* [What to work on] Copy out all of the material exactly.

* [Provided material]
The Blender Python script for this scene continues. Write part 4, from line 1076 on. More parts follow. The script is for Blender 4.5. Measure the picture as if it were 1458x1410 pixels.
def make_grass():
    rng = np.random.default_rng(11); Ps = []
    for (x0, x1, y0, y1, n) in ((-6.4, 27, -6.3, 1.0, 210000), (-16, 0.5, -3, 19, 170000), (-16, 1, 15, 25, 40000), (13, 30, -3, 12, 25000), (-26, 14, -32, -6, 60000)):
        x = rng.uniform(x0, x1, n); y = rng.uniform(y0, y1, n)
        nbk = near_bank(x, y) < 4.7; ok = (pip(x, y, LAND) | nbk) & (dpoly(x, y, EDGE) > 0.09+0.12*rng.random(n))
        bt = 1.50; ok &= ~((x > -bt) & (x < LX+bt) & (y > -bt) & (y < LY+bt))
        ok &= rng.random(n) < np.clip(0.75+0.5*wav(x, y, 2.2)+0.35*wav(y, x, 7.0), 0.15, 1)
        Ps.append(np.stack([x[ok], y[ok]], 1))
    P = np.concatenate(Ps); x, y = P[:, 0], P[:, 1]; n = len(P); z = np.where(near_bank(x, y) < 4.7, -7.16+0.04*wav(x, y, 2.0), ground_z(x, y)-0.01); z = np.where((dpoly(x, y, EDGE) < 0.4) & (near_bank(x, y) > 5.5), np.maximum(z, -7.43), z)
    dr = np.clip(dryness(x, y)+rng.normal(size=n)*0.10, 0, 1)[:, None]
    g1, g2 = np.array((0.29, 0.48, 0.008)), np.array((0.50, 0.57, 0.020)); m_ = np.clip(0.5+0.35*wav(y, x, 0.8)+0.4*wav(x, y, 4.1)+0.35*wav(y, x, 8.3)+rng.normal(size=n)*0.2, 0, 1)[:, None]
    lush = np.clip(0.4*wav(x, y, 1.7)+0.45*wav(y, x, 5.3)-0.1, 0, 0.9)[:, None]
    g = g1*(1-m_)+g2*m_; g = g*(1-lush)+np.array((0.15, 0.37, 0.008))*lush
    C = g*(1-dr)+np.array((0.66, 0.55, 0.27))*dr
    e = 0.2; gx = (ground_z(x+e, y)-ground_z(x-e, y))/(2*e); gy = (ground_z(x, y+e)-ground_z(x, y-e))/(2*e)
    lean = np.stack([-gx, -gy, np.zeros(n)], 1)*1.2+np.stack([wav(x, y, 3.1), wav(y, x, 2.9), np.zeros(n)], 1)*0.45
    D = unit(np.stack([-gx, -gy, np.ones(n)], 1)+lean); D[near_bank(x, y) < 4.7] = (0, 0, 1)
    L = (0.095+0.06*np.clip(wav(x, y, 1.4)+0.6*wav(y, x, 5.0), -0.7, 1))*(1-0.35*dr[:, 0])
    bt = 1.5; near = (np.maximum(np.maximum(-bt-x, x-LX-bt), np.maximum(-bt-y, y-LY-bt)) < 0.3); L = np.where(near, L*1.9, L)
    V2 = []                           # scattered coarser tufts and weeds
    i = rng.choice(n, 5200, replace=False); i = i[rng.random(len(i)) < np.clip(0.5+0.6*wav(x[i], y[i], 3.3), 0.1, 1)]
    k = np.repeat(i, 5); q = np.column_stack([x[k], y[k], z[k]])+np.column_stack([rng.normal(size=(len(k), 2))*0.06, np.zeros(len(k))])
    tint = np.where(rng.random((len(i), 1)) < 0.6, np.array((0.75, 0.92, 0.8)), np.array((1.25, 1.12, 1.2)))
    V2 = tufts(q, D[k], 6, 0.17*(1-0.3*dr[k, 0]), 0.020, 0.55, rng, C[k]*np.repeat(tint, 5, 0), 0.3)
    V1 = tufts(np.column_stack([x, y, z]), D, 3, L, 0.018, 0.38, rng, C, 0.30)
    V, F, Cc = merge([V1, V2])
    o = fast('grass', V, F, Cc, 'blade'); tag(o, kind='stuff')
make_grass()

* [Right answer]
The Blender Python script for this scene continues. Write part 4, from line 1076 on. More parts follow. The script is for Blender 4.5. Measure the picture as if it were 1458x1410 pixels.
def make_grass():
    rng = np.random.default_rng(11); Ps = []
    for (x0, x1, y0, y1, n) in ((-6.4, 27, -6.3, 1.0, 210000), (-16, 0.5, -3, 19, 170000), (-16, 1, 15, 25, 40000), (13, 30, -3, 12, 25000), (-26, 14, -32, -6, 60000)):
        x = rng.uniform(x0, x1, n); y = rng.uniform(y0, y1, n)
        nbk = near_bank(x, y) < 4.7; ok = (pip(x, y, LAND) | nbk) & (dpoly(x, y, EDGE) > 0.09+0.12*rng.random(n))
        bt = 1.50; ok &= ~((x > -bt) & (x < LX+bt) & (y > -bt) & (y < LY+bt))
        ok &= rng.random(n) < np.clip(0.75+0.5*wav(x, y, 2.2)+0.35*wav(y, x, 7.0), 0.15, 1)
        Ps.append(np.stack([x[ok], y[ok]], 1))
    P = np.concatenate(Ps); x, y = P[:, 0], P[:, 1]; n = len(P); z = np.where(near_bank(x, y) < 4.7, -7.16+0.04*wav(x, y, 2.0), ground_z(x, y)-0.01); z = np.where((dpoly(x, y, EDGE) < 0.4) & (near_bank(x, y) > 5.5), np.maximum(z, -7.43), z)
    dr = np.clip(dryness(x, y)+rng.normal(size=n)*0.10, 0, 1)[:, None]
    g1, g2 = np.array((0.29, 0.48, 0.008)), np.array((0.50, 0.57, 0.020)); m_ = np.clip(0.5+0.35*wav(y, x, 0.8)+0.4*wav(x, y, 4.1)+0.35*wav(y, x, 8.3)+rng.normal(size=n)*0.2, 0, 1)[:, None]
    lush = np.clip(0.4*wav(x, y, 1.7)+0.45*wav(y, x, 5.3)-0.1, 0, 0.9)[:, None]
    g = g1*(1-m_)+g2*m_; g = g*(1-lush)+np.array((0.15, 0.37, 0.008))*lush
    C = g*(1-dr)+np.array((0.66, 0.55, 0.27))*dr
    e = 0.2; gx = (ground_z(x+e, y)-ground_z(x-e, y))/(2*e); gy = (ground_z(x, y+e)-ground_z(x, y-e))/(2*e)
    lean = np.stack([-gx, -gy, np.zeros(n)], 1)*1.2+np.stack([wav(x, y, 3.1), wav(y, x, 2.9), np.zeros(n)], 1)*0.45
    D = unit(np.stack([-gx, -gy, np.ones(n)], 1)+lean); D[near_bank(x, y) < 4.7] = (0, 0, 1)
    L = (0.095+0.06*np.clip(wav(x, y, 1.4)+0.6*wav(y, x, 5.0), -0.7, 1))*(1-0.35*dr[:, 0])
    bt = 1.5; near = (np.maximum(np.maximum(-bt-x, x-LX-bt), np.maximum(-bt-y, y-LY-bt)) < 0.3); L = np.where(near, L*1.9, L)
    V2 = []                           # scattered coarser tufts and weeds
    i = rng.choice(n, 5200, replace=False); i = i[rng.random(len(i)) < np.clip(0.5+0.6*wav(x[i], y[i], 3.3), 0.1, 1)]
    k = np.repeat(i, 5); q = np.column_stack([x[k], y[k], z[k]])+np.column_stack([rng.normal(size=(len(k), 2))*0.06, np.zeros(len(k))])
    tint = np.where(rng.random((len(i), 1)) < 0.6, np.array((0.75, 0.92, 0.8)), np.array((1.25, 1.12, 1.2)))
    V2 = tufts(q, D[k], 6, 0.17*(1-0.3*dr[k, 0]), 0.020, 0.55, rng, C[k]*np.repeat(tint, 5, 0), 0.3)
    V1 = tufts(np.column_stack([x, y, z]), D, 3, L, 0.018, 0.38, rng, C, 0.30)
    V, F, Cc = merge([V1, V2])
    o = fast('grass', V, F, Cc, 'blade'); tag(o, kind='stuff')
make_grass()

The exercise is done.